Размотка биографии моей жены Кати Вишневской вскрыла жуткую историю захвата тещи немцами во время гастролей фронтовой бригады театра Красной Армии и отсылки ее на работы в Германию. На этом прегрешения тещи не закончились, и вместо того, чтобы убить Гитлера или по крайней мере взорвать Унтер-ден-Линден, она влюбилась в пленного француза и вместе с ним дерзко бежала в Париж.
У кадровика от ужаса шевелились уши, когда он уточнял у меня нюансы романа (француз, к несчастью, был женат, так что к политической неблагонадежности примешивалась аморалка), впрочем, теща сразу же после войны вырвалась из полюбившейся Франции на родину, воссоединилась с мамой и дочкой, прошла через фильтры бдительных органов, однако из театра Советской Армии была изгнана в русский драматический театр в Вильнюсе, где долго работала и даже получила «заслуженную».

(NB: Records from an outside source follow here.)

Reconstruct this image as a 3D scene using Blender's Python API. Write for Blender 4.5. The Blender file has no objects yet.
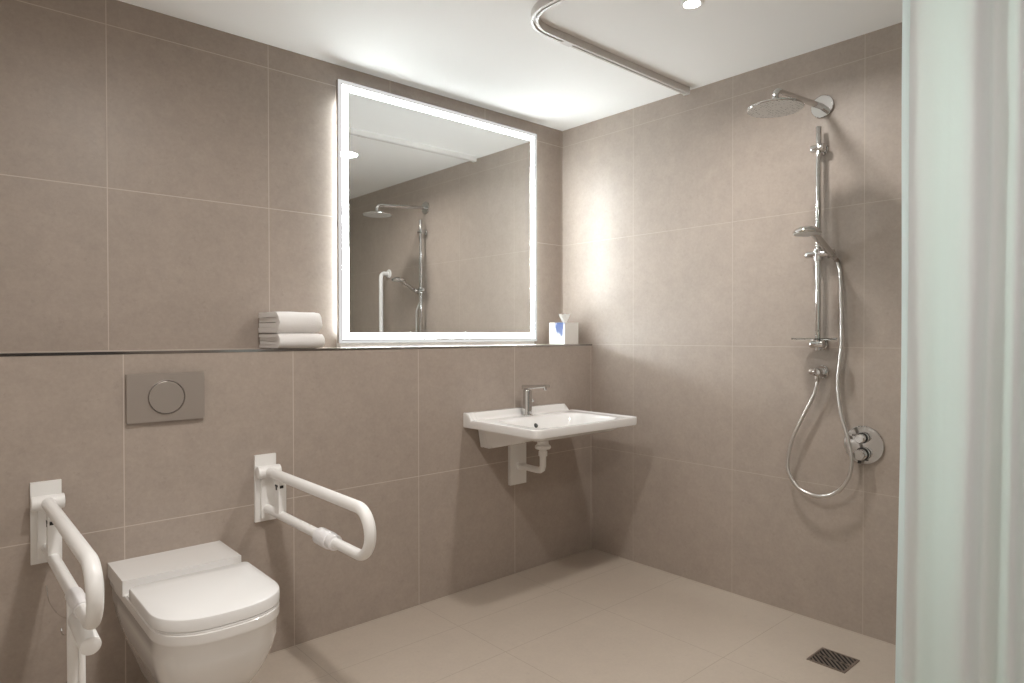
import bpy, bmesh, math, random
from mathutils import Vector, Matrix, noise
PI = math.pi
scene = bpy.context.scene
COL = scene.collection

# ------------------------------------------------------------------ measures (metres)
WX = 2.915          # right wall
YL = 2.5645         # front face of the low wall carrying the ledge
YU = 2.805          # upper back wall
H = 2.50            # ceiling
LZ = 1.20           # ledge top
XL, YR = -0.75, -1.0   # left wall, rear wall (outside the frame)
HC = 1.2572

# ------------------------------------------------------------------ materials
def mat(name, color=(.8, .8, .8), rough=.5, metal=0., spec=.5, coat=0., **kw):
    m = bpy.data.materials.new(name); m.use_nodes = True
    b = m.node_tree.nodes['Principled BSDF']
    b.inputs['Base Color'].default_value = (*color, 1)
    b.inputs['Roughness'].default_value = rough
    b.inputs['Metallic'].default_value = metal
    b.inputs['Specular IOR Level'].default_value = spec
    b.inputs['Coat Weight'].default_value = coat
    for k, v in kw.items():
        b.inputs[k].default_value = v
    return m

class NT:
    def __init__(s, m):
        s.t = m.node_tree; s.n = s.t.nodes; s.l = s.t.links
    def math(s, op, a, b=None, clamp=False):
        n = s.n.new('ShaderNodeMath'); n.operation = op; n.use_clamp = clamp
        for i, v in enumerate((a, b)):
            if v is None: continue
            if isinstance(v, (int, float)): n.inputs[i].default_value = v
            else: s.l.new(v, n.inputs[i])
        return n.outputs[0]
    def noise(s, vec, scale, detail=3, rough=.55):
        n = s.n.new('ShaderNodeTexNoise'); n.inputs['Scale'].default_value = scale
        n.inputs['Detail'].default_value = detail; n.inputs['Roughness'].default_value = rough
        s.l.new(vec, n.inputs['Vector']); return n.outputs['Fac']
    def ramp(s, fac, stops):
        n = s.n.new('ShaderNodeValToRGB'); e = n.color_ramp.elements
        while len(e) < len(stops): e.new(.5)
        for el, (p, c) in zip(e, stops):
            el.position = p; el.color = (*c, 1)
        s.l.new(fac, n.inputs['Fac']); return n.outputs['Color']
    def mix(s, fac, a, b):
        n = s.n.new('ShaderNodeMix'); n.data_type = 'RGBA'
        for sock, v in ((n.inputs[0], fac), (n.inputs[6], a), (n.inputs[7], b)):
            if isinstance(v, (int, float)): sock.default_value = v
            elif isinstance(v, tuple): sock.default_value = (*v, 1)
            else: s.l.new(v, sock)
        return n.outputs[2]

def tile_material(name, base, grout, lines, rough=.42, vary=.115, gw=.003):
    """stone-look porcelain tile; lines = list of (axis, offset, period or None)"""
    m = mat(name, base, rough, spec=.4); q = NT(m)
    b = q.n['Principled BSDF']
    pos = q.n.new('ShaderNodeNewGeometry').outputs['Position']
    sep = q.n.new('ShaderNodeSeparateXYZ'); q.l.new(pos, sep.inputs[0])
    n1 = q.noise(pos, 4.0, 6, .62); n2 = q.noise(pos, 75, 4, .7); n3 = q.noise(pos, 16, 5, .6)
    f = q.math('ADD', q.math('MULTIPLY', n1, .32), q.math('ADD', q.math('MULTIPLY', n2, .43), q.math('MULTIPLY', n3, .25)))
    lo = tuple(c * (1 - vary) for c in base); hi = tuple(c * (1 + vary) for c in base)
    col = q.ramp(f, [(.32, lo), (.68, hi)])
    # sparse darker flecks of the stone pattern
    fl = q.math('GREATER_THAN', q.noise(pos, 34, 3, .7), .655)
    col = q.mix(q.math('MULTIPLY', fl, .16), col, tuple(c * .62 for c in base))
    mask = None
    for ax, off, per in lines:
        c = sep.outputs[ax]
        if per:
            t = q.math('FRACT', q.math('ADD', q.math('DIVIDE', q.math('SUBTRACT', c, off), per), 20.5))
            d = q.math('MULTIPLY', q.math('ABSOLUTE', q.math('SUBTRACT', t, .5)), per)
        else:
            d = q.math('ABSOLUTE', q.math('SUBTRACT', c, off))
        k = q.math('LESS_THAN', d, gw / 2)
        mask = k if mask is None else q.math('MAXIMUM', mask, k)
    col = q.mix(mask, col, grout)
    q.l.new(col, b.inputs['Base Color'])
    r = q.math('ADD', q.math('MULTIPLY', n3, .12), rough - .06)
    q.l.new(q.math('ADD', r, q.math('MULTIPLY', mask, .3)), b.inputs['Roughness'])
    bp = q.n.new('ShaderNodeBump'); bp.inputs['Strength'].default_value = .05; bp.inputs['Distance'].default_value = .002
    q.l.new(n2, bp.inputs['Height']); q.l.new(bp.outputs[0], b.inputs['Normal'])
    return m

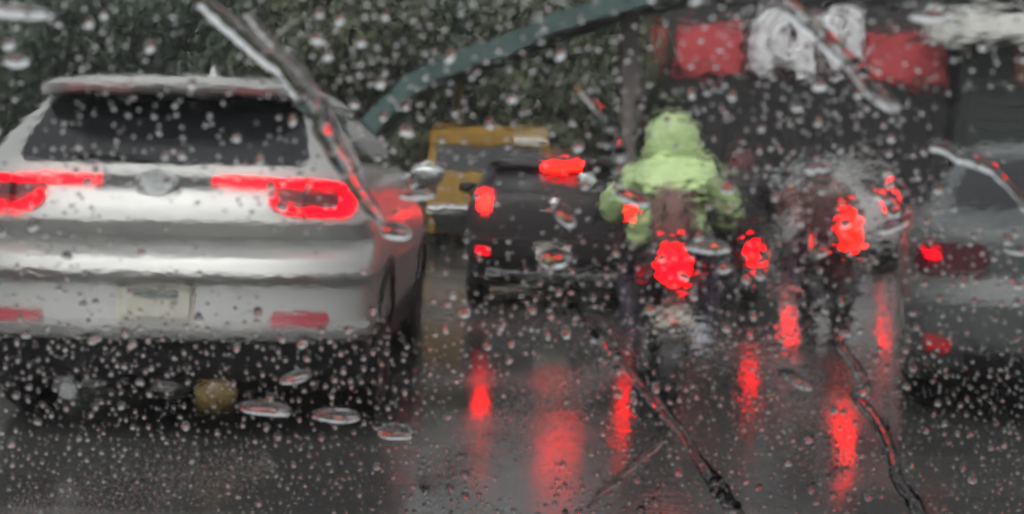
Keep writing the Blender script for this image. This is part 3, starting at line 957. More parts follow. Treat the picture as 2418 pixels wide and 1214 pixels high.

Все перипетии тещи изрядно подмочили мою незапятнанную биографию и затемнили проспекты грядущей карьеры, это меня изрядно огорчало, однако любовь, пути которой, как известно мне было уже тогда, усыпаны цветами и политы кровью, оказалась сильнее желания возглавить всю разведку лет в тридцать пять (сорокалетние тогда казались глубокими стариками).
В течение многих лет, заполняя в очередной раз анкеты, я с глухой тоской писал о грехопадениях тещи Елены Ивановны, она всегда радостно хохотала, услышав об этом, и обещала черкнуть письмецо своему другу в Париж – эта шутка бросала меня в дрожь, ибо вся заграничная почта перлюстрировалась, на тещу держали толстое дело и не было никакой гарантии, что КГБ не решит, что она – связная в моих тайных сношениях с французской разведкой.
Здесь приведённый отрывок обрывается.